Wednesday 20 January 2016

Did Martin McKee Lie In The BMJ?

Following on from yesterday's article concerning Martin McKee's conspiracy theory - the stupidity of which, by the way, was illustrated brilliantly by David Sweanor in the comments here - it's worth expanding more on another revelation I touched upon from AT's FOI.

You see, last year The Lancet published an anonymously-authored editorial which questioned PHE's judgement, claiming that the organisation had "fallen short", had not taken into account conflicts of interest of certain researchers, and was relying on "flimsy evidence" when citing the 95% statistic. It was widely assumed that McKee and/or Simon Capewell may have written the article and this was hinted at by some of McKee's peers in tobacco control.

As a result, McKee and Capewell wrote a response on the BMJ website to vehemently deny they had anything to do with it.
McNeill and colleagues state that responses to “our earlier accusations and inaccuracies have been published”. The references they cite imply that we were authors of a Lancet editorial that also criticised their report.[1] For the avoidance of doubt, we were not and the Guardian, which initially reported this, has now issued a correction.[2]
Indeed, the Guardian did issue a retraction.
This article was amended on 30 August 2015. An earlier version incorrectly stated that Prof Capewell was an author of the Lancet editorial.
And their retraction is correct, because thanks to the Freedom of Information Act we now know that it was Martin McKee who wrote it.

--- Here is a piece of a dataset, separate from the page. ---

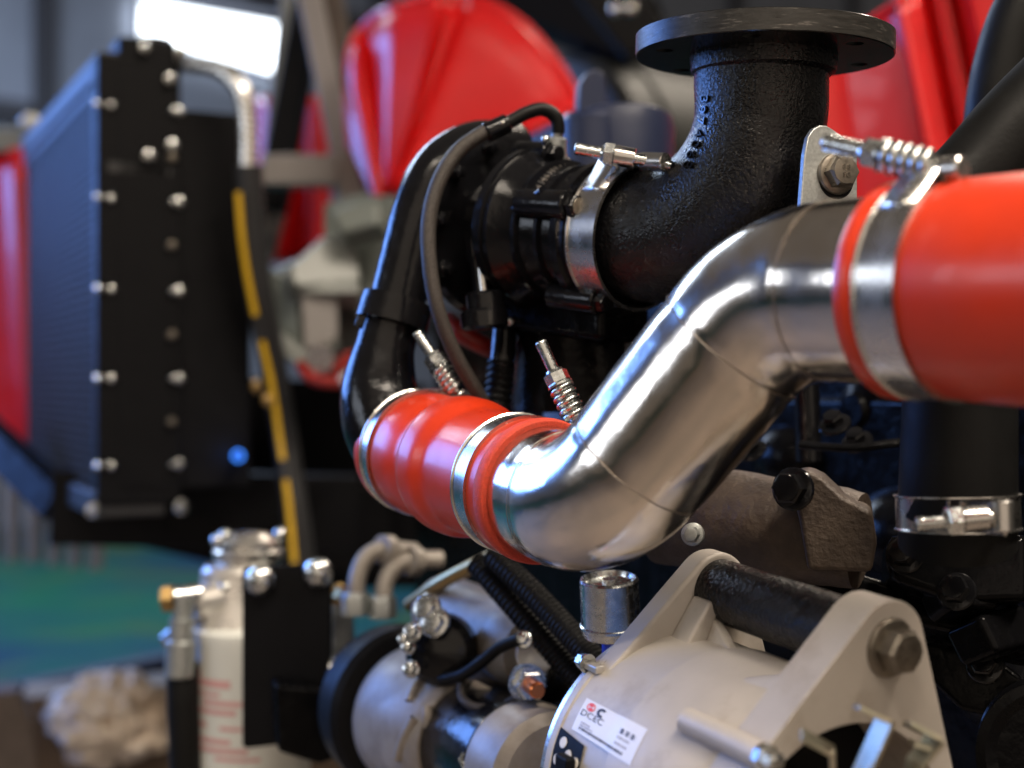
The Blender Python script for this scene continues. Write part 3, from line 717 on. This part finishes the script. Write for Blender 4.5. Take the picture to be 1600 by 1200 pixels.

That email to the CMO was dated the 21st August, and the following week - on the 29th - The Lancet editorial was published. There were no other articles at The Lancet that week on the subject of e-cigs written by McKee.

So therefore we must surely assume that McKee lied about his involvement in the anonymous Lancet editorial, and he did so on the pages of the BMJ.

This is astounding stuff! For a professor of 'public health' to deliberately lie in his profession's most prominent journal should surely call into question any integrity he claims to possess. Yet there he is admonishing his peers for accusing him of writing something which he admits he did to Dame Sally.

There must also be questions over The Lancet allowing McKee to publish that article anonymously, so sidestepping the journal's requirements for declaring conflicts of interest. Because, as I have said before, McKee has a huge conflict of interest which should be declared whenever he writes about the subject of e-cigs. As far as I know McKee doesn't work for The Lancet, so why is he being afforded space to publish his insanely biased views without being named as the author?

So it would appear that we now know McKee lied in the BMJ; that The Lancet allowed him to attack PHE anonymously as an editorial despite not being on their staff; and that this prevented scrutiny of McKee's conflicts of interest.

What's more, a few days later on the 4th September, McKee was then able to write about how he "read with interest" his own Lancet editorial, responding to critical comments as if he hadn't written it. And what's more more, his response to criticism complains about PHE failing to carry perceived conflicts of interest from the David Nutt study through to their final review, whilst he was himself hiding his own by writing anonymously in The Lancet.

In most professions this would be career-ending stuff - I mean how can you trust a man who is prepared to go to such great lengths to hide his involvement in smear campaigns and, it would seem, blatantly lie to colleagues - but it's 'public health' we're talking about so they'll probably just give him another gong to go with his CBE.